Unieważnienia umowy kredytu pierwotnie złotówkowego dokonał natomiast Sąd Okręgowy w Katowicach w wyroku z dnia 6 grudnia 2021 roku, sygn. akt: I C 390/21. Dla odmiany, ten proces został przeprowadzony bardzo szybko, od złożenia pozwu do wydania wyroku minęło tylko 9 miesięcy, a w sprawie odbyła się zaledwie jedna rozprawa, i to w dodatku zdalna. Pozwanym w sprawie był Santander Bank Polska, a dodatkową trudnością był fakt, że kredytobiorczyni była pracownicą pozwanego banku.

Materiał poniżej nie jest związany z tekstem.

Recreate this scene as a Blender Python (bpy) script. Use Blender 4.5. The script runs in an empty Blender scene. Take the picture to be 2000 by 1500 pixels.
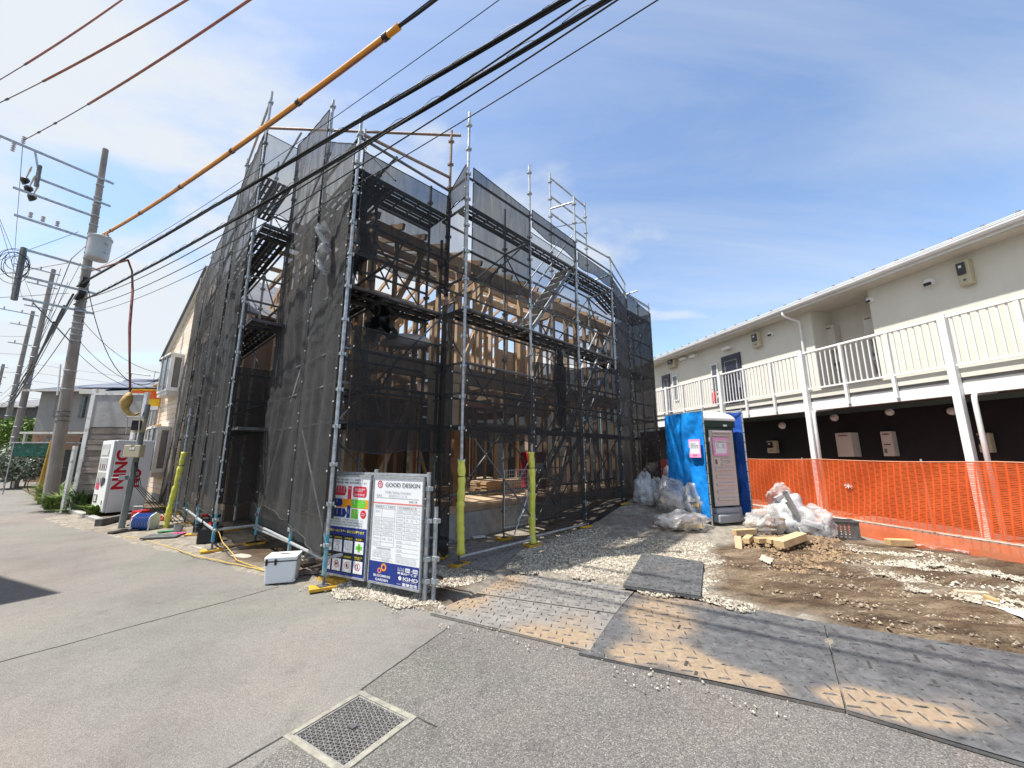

Podczas trwającego procesu kredytobiorcy wskazywali, iż regulacje zawarte w aneksie, w zakresie ustalania kursów wymiany waluty, są sprzeczne z dobrymi obyczajami, rażąco naruszają interesy kredytobiorców, a ponadto wprowadzają pomiędzy strony umowy rażącą dysproporcję praw i obowiązków, gdyż bank mógł w pełni decydować o kryteriach od których zależała wysokość świadczeń kredytobiorców. Wskazane argumenty Sąd ocenił jako zasadne, a ponadto uznał, że kredytobiorcy nie byli świadomi ryzyka związanego z kredytem odnoszącym się do franka szwajcarskiego, a fakt, że kredytobiorczyni była pracownicą banku nie ma znaczenia, gdyż nigdy nie zajmowała się udzielaniem i obsługą kredytów. W przedmiotowej sprawie doszło więc do naruszenia zasad współżycia społecznego, zatem umowa została unieważniona.